=== GIVEN REQUEST ===
Narrow the data below down to the lines containing "objects".

§ §

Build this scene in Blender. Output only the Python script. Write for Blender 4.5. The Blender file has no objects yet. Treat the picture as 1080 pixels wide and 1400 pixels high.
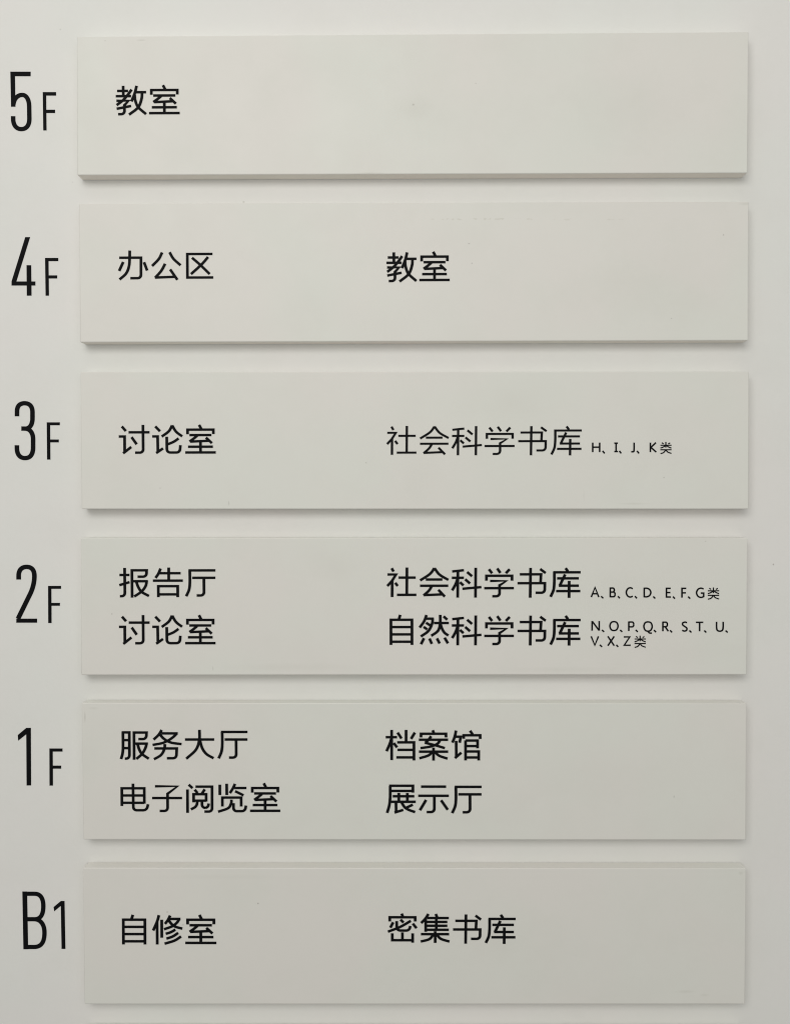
import bpy, bmesh, math, random
from mathutils import Matrix, Vector
from mathutils.geometry import tessellate_polygon

S = bpy.context.scene
COL = S.collection
R_ = math.radians

# ---------------------------------------------------------------- camera
cam = bpy.data.cameras.new('camera')
cam.sensor_fit = 'VERTICAL'
cam.sensor_height = 24.0
cam.lens = 1400.19 / 1400 * 24.0
cam.clip_start = 0.01
cam.clip_end = 50
cam_ob = bpy.data.objects.new('camera', cam)
COL.objects.link(cam_ob)
PITCH, YAW, ROLL = 0.0179505, -0.0068324, -0.0017731
cp, sp, cy, sy, cr, sr = (math.cos(PITCH), math.sin(PITCH), math.cos(YAW), math.sin(YAW), math.cos(ROLL), math.sin(ROLL))
fwd = Vector((sy*cp, cy*cp, -sp))
rgt = Vector((cy, -sy, 0))
up = rgt.cross(fwd)
rr = cr*rgt + sr*up
uu = -sr*rgt + cr*up
m = Matrix((rr, uu, -fwd)).transposed().to_4x4()
m.translation = Vector((0.231806, -0.750174, -0.328294))
cam_ob.matrix_world = m
S.camera = cam_ob

# ---------------------------------------------------------------- world, lamps, exposure (an indoor wall under ceiling lamps)
W = bpy.data.worlds.new('World')
S.world = W
W.use_nodes = True
bg = W.node_tree.nodes['Background']
bg.inputs[0].default_value = (1.0, 0.985, 0.93, 1)
bg.inputs[1].default_value = 0.295

def area(name, loc, target, sx, sy_, power, col):
    l = bpy.data.lights.new(name, 'AREA')
    l.shape = 'RECTANGLE'
    l.size, l.size_y, l.energy, l.color = sx, sy_, power, col
    o = bpy.data.objects.new(name, l)
    COL.objects.link(o)
    o.location = loc
    o.rotation_euler = (Vector(target) - Vector(loc)).to_track_quat('-Z', 'Y').to_euler()
    return o
area('window_light', (-0.20, -1.7, 0.50), (0.24, 0, -0.15), 1.2, 0.7, 8.7, (1.0, 0.985, 0.925))
area('front_fill', (0.25, -1.6, 0.05), (0.24, 0, -0.15), 2.2, 1.3, 7.0, (1.0, 0.985, 0.925))  # added broad frontal fill, nearly shadowless, to soften the shade round the plates
area('ceiling_lamp', (-0.25, -0.75, 1.5), (0.15, 0, -0.2), 1.6, 0.7, 4.9, (1.0, 0.98, 0.93))

S.view_settings.view_transform = 'Standard'
S.view_settings.look = 'None'
S.view_settings.exposure = 0.0
S.view_settings.gamma = 1.0
try:
    S.cycles.max_bounces = 10
    S.cycles.diffuse_bounces = 8
    S.cycles.filter_width = 1.05
except Exception:
    pass

MM = 0.001
T = 0.01190                       # how far the plates stand off the wall

# ---------------------------------------------------------------- helpers
def tag(o, label=None, cat=None, group=None, kind=None):
    for k, v in (('label', label), ('category', cat), ('group', group), ('kind', kind)):
        if v: o[k] = v
    return o

def link(name, me, mat=None, parent=None):
    o = bpy.data.objects.new(name, me)
    COL.objects.link(o)
    if mat and me is not None: me.materials.append(mat)
    if parent: o.parent = parent
    return o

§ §

=== THE OUTPUT ===
Build this scene in Blender. Output only the Python script. Write for Blender 4.5. The Blender file has no objects yet. Treat the picture as 1080 pixels wide and 1400 pixels high.
cam_ob = bpy.data.objects.new('camera', cam)
COL.objects.link(cam_ob)
    o = bpy.data.objects.new(name, l)
    COL.objects.link(o)
    o = bpy.data.objects.new(name, me)
    COL.objects.link(o)